Short Story Analysis
"Boys and Girls" By Alice Munro
Critical Biography
In the year 1951 she married James Munro and the couple moved to Vancouver, British Columbia, she had three children. James and Alice divorced in 1972 and she got married again in 1976 to Gerald Fremlin. In 1986 she was awarded the Marian Eagle award which is given to a woman writer who has a number of outstanding literary works, Munro also won the Nobel Prize in 2013. Her latest book was written in 2013 and she continues to write today ("Alice Munro").
Summary
Analysis of Theme
In “Boys and Girls” there is a young girl who helps her father on their farm. Her mother is against her doing hard labor, but the main character does not want to do the work of a woman. The young girl is a hard worker, but what she does is not quite acceptable by her peers, she is pushed into growing up and becoming who she truly is. An example is when her mother says to her, “Wait till Laird grows up, then your father will have some real help” (Munro, Alice). The narrator sees her younger brother as a child and that he does not do anything important, he does not help with with the farm and if he does help it is minuscule work. Even though she is a young girl she wants to be viewed as a strong person that is more than her gender.
The narrator’s father obviously loves his young daughter, he even introduces her as one of his “hired help,” ("Boys and Girls, 66-67") which makes her beam. Her father views her as a farm hand and not just a girl, she knows this about her father because he gives her hard work to do. She is able to be with her father and not have to worry about what others think of her, as she grows up she starts to feel differently about certain things; to help her sleep she used to tell herself stories where she was the hero who saved people from burning buildings, but later on she is the damsel in distress who is gets saved.
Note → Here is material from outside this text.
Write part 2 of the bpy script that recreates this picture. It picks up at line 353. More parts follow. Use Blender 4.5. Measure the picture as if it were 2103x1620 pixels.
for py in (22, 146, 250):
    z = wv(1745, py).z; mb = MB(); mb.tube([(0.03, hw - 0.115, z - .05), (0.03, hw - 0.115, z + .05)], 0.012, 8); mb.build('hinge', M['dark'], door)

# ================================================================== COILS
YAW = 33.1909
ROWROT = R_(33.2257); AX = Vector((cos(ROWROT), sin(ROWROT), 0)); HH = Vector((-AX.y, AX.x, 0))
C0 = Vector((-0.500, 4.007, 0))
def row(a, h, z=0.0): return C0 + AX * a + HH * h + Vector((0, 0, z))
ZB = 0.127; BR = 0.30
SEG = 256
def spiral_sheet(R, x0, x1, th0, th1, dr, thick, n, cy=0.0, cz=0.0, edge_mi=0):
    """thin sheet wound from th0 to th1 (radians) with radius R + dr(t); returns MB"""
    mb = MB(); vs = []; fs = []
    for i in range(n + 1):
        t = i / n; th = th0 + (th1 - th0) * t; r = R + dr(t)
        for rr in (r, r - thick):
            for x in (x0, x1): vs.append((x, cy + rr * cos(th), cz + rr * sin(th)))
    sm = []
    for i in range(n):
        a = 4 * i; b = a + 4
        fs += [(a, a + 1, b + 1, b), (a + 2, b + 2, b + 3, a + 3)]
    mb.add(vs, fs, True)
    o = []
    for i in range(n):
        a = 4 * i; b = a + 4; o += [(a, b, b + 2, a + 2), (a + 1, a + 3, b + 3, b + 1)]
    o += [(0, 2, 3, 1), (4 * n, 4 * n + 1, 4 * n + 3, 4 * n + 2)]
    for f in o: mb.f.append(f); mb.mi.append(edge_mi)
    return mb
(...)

During the climax of the story, the main character disobeys her father, Laird, her younger brother, tattles on her. She then begins to cry and her father says, “She’s only a girl,” ("Boys and Girls, 66-67") then the main character says, “I didn’t protest that, even in my heart. Maybe it was true" ("Boys and Girls, 66-67"). The resolution of the story ends with her finally resolving her internal conflict that maybe she was changing and that it was a normal thing that every young girl has either gone through, or will go through sometime in her life.
Works Cited
"Alice Munro."LitFinder Contemporary Collection. Detroit: Gale, 2007. LitFinder. Web. 9 May 2016.
"Boys and Girls" Short Stories for Students. Ed. Kathleen Wilson. Vol. 5. Detroit: Gale, 1999. 66-67. Print.
Munro, Alice. "Boys and Girls." Womeninlit. 1968. Web. 4 May 2016.